Sullivan and the ‘Isolationist’ Revival

An astonishing piece by Andrew Sullivan in the Times of London on antiwar Republicans, featuring Ron Paul. Aside from the condescending airs and insulting description of Ron as a “crank” — “even cranks have a point sometimes” — Sullivan gives an enthusiastic account of the rise of the antiwar right, and clearly recognizes that what’s happening in the Paul campaign, and in a wider section of the conservative movement, is the revival of the Old Right, or, as Sullivan puts it, “the fiscally prudent, freedom-loving isolationists of the United States.”

I say this is an astonishing piece because its author has come so far since 9/11 as to make a complete reversal: it’s as if Wendell Wilkie had suddenly morphed into Robert W. McCormick. Here’s Sullivan a few days after 9/11, in the same newspaper:

“This was the myth of the place apart, the city on the hill, the eternal elsewhere. And when you saw the squeamishness of Americans to intervene abroad, their often dangerous reluctance to embroil themselves in foreign entanglements, it was at some level this myth that prompted them. Isolationism, for all its faults, was always the flip-side of American exceptionalism. It was a naivete that was nevertheless founded on a dream that refused to die.

“But in one morning, this dream ended as America was wakened from its long sleep. The elsewhere is now somewhere. The refuge is now insecure. The threat from without is now also within. The new world is now just the world. Isolationism is no longer even a choice. It is lying in the rubble in downtown Manhattan.”

“Isolationism,” averred Sullivan in his previous incarnation as the Avenging Angel of 9/11, “is dead.” What one has to wonder is how, or why, it was suddenly revived in Sullivan’s mind. While I am always glad to see new converts, surely such a complete turnaround requires a bit of an explanation, or, at least, more of an explantion than Sullivan is giving.

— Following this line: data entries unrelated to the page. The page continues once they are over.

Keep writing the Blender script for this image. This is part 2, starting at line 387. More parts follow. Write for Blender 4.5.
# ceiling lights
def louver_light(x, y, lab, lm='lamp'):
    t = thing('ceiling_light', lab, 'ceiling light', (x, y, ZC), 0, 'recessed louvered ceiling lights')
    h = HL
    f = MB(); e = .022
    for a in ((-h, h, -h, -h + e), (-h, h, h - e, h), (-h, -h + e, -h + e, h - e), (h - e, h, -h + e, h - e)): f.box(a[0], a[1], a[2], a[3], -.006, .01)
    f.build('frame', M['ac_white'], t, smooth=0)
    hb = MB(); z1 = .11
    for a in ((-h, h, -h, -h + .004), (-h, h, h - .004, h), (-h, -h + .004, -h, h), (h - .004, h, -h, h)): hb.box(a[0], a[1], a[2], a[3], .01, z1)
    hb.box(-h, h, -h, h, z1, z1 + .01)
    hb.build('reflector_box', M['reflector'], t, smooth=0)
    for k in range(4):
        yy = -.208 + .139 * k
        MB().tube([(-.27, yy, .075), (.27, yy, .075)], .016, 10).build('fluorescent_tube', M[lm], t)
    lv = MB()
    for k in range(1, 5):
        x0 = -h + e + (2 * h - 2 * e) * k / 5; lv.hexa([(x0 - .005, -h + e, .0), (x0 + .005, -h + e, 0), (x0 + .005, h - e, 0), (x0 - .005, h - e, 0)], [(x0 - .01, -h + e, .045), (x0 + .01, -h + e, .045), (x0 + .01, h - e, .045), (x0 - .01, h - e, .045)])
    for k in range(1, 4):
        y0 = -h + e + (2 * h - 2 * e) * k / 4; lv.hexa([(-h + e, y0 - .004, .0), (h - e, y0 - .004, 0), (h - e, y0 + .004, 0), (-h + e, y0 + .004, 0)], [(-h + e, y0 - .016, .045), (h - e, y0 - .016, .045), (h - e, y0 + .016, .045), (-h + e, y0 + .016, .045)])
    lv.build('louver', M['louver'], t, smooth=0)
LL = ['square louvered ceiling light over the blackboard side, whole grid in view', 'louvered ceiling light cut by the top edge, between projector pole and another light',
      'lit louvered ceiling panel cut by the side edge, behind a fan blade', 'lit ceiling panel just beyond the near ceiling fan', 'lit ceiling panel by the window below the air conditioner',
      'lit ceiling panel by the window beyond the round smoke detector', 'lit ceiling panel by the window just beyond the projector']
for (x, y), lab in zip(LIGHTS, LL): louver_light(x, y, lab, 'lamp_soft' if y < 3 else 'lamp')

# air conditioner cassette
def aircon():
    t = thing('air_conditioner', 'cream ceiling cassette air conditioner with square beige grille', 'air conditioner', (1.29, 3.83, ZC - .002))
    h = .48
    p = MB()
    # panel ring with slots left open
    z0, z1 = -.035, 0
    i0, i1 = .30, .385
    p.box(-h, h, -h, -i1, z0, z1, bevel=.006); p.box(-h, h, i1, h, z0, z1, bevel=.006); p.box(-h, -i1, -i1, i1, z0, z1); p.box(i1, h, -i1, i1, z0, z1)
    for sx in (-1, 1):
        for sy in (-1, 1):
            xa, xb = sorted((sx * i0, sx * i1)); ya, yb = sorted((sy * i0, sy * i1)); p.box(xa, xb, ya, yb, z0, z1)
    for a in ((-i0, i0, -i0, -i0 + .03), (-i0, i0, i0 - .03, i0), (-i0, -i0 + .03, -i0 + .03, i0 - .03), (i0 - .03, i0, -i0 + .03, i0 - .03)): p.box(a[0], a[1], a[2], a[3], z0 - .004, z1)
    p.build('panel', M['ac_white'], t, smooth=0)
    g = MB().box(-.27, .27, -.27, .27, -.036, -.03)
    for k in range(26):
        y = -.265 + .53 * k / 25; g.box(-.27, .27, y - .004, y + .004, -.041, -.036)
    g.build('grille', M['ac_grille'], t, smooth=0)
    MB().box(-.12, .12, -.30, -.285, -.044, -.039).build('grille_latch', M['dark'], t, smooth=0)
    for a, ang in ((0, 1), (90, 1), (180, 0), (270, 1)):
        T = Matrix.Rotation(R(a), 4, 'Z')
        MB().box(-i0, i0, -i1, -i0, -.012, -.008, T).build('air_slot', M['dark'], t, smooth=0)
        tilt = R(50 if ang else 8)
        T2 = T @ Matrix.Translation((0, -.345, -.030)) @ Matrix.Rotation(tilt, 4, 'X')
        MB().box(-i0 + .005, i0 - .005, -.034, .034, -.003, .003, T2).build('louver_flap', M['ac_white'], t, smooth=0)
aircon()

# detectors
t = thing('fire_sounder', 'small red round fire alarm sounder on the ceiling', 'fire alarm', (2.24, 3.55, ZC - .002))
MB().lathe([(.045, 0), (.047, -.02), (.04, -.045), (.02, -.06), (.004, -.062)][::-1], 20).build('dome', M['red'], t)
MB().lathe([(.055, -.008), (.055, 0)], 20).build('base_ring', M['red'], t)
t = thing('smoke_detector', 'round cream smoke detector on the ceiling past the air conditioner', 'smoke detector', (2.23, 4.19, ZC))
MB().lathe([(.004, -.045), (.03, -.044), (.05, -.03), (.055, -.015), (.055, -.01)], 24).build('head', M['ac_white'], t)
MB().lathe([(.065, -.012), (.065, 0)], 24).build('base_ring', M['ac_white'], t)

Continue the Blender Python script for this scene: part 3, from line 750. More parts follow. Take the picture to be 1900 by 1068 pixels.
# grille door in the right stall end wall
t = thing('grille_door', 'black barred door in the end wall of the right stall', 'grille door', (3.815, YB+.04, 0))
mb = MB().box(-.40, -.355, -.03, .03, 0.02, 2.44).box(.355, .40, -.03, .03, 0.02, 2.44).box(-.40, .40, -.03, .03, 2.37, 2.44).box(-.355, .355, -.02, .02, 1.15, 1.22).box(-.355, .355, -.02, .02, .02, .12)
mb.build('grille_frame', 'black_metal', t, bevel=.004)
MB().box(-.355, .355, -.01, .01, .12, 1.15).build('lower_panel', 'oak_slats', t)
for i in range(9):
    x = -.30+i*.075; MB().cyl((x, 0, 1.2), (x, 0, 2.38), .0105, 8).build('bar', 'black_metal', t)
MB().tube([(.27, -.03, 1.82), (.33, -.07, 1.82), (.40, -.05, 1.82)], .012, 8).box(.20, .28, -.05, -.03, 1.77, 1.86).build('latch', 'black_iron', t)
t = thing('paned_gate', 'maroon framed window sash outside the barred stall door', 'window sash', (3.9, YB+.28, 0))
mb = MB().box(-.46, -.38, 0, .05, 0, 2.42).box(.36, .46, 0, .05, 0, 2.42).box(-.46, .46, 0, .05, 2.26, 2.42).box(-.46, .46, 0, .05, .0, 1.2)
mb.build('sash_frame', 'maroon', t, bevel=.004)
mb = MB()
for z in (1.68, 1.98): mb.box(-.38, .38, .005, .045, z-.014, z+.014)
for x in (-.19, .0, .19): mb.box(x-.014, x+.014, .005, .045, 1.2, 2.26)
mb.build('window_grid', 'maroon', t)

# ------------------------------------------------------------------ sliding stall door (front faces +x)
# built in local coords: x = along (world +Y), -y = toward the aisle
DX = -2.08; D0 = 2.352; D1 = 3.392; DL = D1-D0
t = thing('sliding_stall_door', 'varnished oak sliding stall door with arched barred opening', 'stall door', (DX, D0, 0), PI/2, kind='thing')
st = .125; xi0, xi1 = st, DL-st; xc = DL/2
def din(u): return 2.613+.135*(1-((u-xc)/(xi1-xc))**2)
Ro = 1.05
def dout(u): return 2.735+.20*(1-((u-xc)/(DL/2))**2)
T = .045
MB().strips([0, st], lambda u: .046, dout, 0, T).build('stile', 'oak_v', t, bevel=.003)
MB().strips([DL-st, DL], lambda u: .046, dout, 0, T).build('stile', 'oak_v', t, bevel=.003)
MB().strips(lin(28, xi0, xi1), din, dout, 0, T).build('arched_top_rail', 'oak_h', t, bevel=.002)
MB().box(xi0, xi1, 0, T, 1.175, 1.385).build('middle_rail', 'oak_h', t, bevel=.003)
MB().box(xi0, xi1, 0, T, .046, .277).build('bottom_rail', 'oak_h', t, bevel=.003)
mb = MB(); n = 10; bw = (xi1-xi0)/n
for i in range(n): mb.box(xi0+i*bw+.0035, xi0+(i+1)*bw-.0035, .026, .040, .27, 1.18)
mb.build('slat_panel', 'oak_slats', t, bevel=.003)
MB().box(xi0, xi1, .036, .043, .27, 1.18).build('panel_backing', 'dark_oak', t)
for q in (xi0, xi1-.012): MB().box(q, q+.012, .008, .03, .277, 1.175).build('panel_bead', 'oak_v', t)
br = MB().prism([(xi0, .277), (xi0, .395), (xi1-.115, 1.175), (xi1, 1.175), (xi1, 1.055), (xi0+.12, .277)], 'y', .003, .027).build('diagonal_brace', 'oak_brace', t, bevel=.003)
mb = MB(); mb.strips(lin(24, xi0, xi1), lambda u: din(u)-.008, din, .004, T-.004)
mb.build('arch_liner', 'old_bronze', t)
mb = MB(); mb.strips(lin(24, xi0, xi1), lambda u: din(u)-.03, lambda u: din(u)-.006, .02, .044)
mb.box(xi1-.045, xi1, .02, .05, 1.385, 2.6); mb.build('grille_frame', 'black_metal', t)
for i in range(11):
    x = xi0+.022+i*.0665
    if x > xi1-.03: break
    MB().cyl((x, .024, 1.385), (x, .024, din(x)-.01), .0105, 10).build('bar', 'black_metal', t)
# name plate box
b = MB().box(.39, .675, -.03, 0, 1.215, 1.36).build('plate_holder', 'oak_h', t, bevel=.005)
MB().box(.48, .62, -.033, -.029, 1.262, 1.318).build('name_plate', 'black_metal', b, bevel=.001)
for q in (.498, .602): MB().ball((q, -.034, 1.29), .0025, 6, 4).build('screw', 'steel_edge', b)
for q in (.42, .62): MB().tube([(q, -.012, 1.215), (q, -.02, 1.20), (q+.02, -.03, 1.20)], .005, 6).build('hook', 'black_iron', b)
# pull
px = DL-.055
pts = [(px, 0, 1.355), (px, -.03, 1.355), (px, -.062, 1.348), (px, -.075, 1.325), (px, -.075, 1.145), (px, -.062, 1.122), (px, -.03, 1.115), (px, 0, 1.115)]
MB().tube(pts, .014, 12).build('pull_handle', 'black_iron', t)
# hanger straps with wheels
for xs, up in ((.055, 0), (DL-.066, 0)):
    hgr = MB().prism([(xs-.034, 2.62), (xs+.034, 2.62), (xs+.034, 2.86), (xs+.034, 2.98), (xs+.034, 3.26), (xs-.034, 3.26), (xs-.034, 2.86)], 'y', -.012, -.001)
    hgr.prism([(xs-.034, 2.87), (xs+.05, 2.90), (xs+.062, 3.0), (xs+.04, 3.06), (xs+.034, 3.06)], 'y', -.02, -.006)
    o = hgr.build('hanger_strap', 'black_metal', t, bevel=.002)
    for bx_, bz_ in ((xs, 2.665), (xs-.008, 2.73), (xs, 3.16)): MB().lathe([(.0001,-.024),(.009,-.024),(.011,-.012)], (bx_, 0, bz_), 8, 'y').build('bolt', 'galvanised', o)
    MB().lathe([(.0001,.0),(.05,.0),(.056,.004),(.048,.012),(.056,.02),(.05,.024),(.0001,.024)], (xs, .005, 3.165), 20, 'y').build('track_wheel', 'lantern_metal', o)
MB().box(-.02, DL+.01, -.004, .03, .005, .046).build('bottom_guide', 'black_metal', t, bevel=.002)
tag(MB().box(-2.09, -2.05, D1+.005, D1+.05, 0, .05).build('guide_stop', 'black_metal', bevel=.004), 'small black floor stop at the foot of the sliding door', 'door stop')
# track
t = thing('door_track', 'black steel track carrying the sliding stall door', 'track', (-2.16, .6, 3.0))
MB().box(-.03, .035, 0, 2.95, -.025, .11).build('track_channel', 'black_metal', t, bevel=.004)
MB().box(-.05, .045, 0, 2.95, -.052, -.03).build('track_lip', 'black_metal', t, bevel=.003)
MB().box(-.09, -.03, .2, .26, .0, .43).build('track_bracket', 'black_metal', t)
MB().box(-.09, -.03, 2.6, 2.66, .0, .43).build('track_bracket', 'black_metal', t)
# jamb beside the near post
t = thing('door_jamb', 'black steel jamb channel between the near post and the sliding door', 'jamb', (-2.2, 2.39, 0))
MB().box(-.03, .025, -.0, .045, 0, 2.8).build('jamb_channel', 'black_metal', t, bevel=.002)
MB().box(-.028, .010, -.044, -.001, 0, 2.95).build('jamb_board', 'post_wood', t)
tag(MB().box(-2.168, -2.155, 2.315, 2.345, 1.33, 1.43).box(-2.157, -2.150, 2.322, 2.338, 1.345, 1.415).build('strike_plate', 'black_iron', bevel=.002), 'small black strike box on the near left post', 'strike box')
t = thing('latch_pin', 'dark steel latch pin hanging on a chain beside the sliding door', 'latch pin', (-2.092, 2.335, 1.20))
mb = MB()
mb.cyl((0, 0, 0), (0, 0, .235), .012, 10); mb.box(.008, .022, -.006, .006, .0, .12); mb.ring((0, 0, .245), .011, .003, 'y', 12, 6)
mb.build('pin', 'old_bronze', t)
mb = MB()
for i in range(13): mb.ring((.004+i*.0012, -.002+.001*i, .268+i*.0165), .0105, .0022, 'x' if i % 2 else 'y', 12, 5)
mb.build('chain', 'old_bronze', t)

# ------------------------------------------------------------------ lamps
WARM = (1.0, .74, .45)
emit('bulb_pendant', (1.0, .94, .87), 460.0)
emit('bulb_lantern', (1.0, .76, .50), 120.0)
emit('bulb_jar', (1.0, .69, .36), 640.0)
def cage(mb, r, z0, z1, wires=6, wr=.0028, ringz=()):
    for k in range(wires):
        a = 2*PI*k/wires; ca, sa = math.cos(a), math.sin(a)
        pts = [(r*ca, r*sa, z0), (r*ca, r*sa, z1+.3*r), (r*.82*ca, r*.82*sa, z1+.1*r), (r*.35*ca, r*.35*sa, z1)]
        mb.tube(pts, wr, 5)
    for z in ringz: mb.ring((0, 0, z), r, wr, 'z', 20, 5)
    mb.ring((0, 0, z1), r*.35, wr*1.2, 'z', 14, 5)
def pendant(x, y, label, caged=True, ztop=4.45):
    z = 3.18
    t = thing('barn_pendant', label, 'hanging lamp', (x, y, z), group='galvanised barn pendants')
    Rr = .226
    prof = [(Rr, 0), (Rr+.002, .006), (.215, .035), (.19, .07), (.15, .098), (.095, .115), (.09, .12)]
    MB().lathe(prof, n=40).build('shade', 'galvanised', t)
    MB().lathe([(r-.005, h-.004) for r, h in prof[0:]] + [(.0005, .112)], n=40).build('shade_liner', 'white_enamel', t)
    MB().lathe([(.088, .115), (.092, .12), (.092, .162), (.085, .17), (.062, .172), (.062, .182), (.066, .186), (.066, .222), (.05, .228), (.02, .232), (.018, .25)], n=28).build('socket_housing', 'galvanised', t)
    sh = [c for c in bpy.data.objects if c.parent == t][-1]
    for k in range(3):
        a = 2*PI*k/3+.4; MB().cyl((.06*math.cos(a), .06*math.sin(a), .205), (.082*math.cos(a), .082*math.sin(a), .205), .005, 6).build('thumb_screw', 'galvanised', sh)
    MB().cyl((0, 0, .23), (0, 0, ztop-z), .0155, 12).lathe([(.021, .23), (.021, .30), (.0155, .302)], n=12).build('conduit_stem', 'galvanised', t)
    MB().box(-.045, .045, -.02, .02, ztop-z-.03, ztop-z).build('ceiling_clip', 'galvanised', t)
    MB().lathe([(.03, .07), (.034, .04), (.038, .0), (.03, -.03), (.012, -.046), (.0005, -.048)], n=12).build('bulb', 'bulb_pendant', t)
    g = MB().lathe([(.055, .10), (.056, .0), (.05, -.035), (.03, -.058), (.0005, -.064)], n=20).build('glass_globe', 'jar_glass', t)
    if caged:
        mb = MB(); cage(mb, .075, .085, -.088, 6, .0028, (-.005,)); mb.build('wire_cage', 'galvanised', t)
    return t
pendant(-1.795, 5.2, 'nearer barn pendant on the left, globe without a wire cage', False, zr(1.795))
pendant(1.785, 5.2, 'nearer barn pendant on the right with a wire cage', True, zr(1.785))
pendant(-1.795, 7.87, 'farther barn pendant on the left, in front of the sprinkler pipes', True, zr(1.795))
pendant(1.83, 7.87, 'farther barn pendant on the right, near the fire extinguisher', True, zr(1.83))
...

Sullivan’s hostility to Pat Buchanan has been pretty consistent over the years, and yet Paul’s differences with Buchanan are pretty much confined to the trade issue: Ron’s a free-trader (not the Bushian fake variety, but the real thing), while Pat is a protectionist. On foreign policy, however, their views are so similar as to be virtually indistinguishable. So why the double-standard — why is Sullivan gushing over Paul, and yet is presumably set in stone in his contempt for Buchanan?

Let’s just hope no one tells Sullivan about Ron Paul’s position on gay marriage.